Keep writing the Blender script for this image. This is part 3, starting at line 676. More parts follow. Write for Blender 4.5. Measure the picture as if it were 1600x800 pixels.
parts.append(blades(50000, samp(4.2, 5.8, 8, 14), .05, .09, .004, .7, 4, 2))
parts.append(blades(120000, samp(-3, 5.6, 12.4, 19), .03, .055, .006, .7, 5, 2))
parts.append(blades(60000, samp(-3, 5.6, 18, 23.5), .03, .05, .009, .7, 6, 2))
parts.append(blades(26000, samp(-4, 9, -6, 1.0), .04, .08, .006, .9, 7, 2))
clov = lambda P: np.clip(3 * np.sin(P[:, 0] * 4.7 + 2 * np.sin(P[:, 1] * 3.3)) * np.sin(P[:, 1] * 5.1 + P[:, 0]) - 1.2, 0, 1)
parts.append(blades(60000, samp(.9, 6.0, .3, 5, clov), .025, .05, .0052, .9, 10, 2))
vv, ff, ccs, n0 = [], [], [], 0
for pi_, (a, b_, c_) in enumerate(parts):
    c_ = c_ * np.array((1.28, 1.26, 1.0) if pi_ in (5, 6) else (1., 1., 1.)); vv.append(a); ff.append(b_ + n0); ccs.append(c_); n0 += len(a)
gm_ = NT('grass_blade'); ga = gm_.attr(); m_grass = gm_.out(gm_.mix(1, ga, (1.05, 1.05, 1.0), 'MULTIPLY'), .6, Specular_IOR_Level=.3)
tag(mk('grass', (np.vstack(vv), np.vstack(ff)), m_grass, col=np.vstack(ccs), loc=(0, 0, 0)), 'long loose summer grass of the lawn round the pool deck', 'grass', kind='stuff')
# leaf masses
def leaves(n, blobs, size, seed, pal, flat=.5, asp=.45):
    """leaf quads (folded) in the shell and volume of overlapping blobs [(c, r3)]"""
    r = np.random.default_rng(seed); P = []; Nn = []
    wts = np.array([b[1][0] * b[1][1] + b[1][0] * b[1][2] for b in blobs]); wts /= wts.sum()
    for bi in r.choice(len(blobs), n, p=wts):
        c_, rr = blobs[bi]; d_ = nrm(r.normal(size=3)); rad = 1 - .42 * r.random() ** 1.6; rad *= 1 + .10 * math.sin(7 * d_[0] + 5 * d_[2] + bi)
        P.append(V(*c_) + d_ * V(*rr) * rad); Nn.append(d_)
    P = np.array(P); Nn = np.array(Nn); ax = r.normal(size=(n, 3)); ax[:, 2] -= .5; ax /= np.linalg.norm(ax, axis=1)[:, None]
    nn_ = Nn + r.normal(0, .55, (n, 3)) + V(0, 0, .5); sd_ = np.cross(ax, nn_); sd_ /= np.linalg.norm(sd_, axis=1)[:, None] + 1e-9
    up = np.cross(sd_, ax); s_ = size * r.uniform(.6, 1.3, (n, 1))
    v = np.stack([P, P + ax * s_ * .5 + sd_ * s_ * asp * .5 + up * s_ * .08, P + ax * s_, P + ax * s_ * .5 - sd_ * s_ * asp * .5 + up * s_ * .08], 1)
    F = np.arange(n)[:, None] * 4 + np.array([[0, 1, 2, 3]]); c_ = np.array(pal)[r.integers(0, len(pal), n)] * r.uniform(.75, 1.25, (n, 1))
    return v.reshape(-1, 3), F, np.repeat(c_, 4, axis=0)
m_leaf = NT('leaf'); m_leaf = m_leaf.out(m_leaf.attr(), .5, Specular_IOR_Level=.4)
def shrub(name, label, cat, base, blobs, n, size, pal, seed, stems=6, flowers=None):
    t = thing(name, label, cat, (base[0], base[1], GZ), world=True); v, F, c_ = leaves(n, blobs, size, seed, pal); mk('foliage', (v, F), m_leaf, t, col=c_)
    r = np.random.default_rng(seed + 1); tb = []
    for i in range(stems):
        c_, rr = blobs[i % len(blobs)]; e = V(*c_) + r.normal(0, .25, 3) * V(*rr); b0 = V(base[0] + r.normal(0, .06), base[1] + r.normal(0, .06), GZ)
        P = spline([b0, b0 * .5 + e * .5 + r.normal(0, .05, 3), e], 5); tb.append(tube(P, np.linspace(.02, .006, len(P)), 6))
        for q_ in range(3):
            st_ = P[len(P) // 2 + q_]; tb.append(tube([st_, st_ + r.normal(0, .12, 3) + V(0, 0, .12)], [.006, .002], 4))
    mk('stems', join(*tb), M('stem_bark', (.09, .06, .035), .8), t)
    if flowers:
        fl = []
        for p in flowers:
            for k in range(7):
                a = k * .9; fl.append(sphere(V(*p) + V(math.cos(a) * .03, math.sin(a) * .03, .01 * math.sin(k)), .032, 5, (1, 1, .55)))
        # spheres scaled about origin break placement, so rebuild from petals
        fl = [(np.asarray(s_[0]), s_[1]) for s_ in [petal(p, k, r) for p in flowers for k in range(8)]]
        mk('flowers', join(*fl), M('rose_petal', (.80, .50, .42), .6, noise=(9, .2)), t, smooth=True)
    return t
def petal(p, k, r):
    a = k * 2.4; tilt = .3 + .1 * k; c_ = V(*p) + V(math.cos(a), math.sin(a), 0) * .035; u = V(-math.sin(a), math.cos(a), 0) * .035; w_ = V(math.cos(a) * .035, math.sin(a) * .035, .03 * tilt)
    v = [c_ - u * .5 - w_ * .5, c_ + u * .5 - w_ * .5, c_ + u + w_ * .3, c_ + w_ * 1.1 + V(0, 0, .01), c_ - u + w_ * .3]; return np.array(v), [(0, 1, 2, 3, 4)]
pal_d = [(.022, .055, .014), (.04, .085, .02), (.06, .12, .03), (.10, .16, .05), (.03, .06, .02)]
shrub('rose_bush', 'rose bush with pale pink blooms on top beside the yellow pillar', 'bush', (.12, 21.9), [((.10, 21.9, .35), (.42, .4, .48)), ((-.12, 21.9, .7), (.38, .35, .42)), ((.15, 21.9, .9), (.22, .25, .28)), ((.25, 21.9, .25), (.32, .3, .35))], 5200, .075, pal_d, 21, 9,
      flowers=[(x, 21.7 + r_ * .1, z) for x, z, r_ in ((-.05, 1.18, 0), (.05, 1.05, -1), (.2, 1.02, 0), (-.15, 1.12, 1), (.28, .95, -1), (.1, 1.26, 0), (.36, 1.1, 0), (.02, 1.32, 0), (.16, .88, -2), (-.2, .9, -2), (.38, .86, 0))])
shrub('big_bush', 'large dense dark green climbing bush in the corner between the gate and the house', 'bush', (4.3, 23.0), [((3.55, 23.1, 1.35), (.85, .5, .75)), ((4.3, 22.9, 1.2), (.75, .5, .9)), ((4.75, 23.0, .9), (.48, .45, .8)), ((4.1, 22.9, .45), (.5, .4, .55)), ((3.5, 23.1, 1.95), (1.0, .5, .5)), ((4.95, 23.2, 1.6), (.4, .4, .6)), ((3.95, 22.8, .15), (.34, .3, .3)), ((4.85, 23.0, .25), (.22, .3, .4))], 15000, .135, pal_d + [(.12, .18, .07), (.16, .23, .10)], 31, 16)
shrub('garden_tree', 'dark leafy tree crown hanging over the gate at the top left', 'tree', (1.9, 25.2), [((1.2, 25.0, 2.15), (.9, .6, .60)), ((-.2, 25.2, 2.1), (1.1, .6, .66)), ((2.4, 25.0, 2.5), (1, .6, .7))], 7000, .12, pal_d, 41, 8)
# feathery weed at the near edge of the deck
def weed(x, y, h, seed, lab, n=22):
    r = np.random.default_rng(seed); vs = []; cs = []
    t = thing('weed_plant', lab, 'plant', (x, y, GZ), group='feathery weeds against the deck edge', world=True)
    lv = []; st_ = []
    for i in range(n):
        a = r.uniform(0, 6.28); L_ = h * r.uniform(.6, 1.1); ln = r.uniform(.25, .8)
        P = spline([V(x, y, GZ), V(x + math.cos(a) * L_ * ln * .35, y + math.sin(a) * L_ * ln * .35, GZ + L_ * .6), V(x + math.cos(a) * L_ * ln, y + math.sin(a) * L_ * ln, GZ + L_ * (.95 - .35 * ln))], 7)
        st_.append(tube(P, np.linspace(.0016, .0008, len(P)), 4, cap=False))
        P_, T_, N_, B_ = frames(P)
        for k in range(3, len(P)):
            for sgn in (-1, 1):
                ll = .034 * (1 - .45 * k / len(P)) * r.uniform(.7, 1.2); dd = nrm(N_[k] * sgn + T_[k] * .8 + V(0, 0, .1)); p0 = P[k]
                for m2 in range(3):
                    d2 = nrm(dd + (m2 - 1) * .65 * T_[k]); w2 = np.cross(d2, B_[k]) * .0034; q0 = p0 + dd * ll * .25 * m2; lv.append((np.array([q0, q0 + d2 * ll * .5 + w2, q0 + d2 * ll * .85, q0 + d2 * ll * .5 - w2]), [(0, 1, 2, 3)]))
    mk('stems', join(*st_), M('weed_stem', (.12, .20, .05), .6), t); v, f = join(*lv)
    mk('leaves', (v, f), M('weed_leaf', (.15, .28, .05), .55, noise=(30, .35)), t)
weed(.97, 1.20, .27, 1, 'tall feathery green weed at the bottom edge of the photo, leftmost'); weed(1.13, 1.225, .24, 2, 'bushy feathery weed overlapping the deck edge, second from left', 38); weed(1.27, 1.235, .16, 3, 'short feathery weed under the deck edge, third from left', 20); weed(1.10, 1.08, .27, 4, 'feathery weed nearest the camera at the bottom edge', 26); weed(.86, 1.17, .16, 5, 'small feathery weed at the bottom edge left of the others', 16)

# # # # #

Task brief.
Search the lines for "parts". Copy each line that has it.

Written answer.
Keep writing the Blender script for this image. This is part 3, starting at line 676. More parts follow. Write for Blender 4.5. Measure the picture as if it were 1600x800 pixels.
parts.append(blades(50000, samp(4.2, 5.8, 8, 14), .05, .09, .004, .7, 4, 2))
parts.append(blades(120000, samp(-3, 5.6, 12.4, 19), .03, .055, .006, .7, 5, 2))
parts.append(blades(60000, samp(-3, 5.6, 18, 23.5), .03, .05, .009, .7, 6, 2))
parts.append(blades(26000, samp(-4, 9, -6, 1.0), .04, .08, .006, .9, 7, 2))
parts.append(blades(60000, samp(.9, 6.0, .3, 5, clov), .025, .05, .0052, .9, 10, 2))
for pi_, (a, b_, c_) in enumerate(parts):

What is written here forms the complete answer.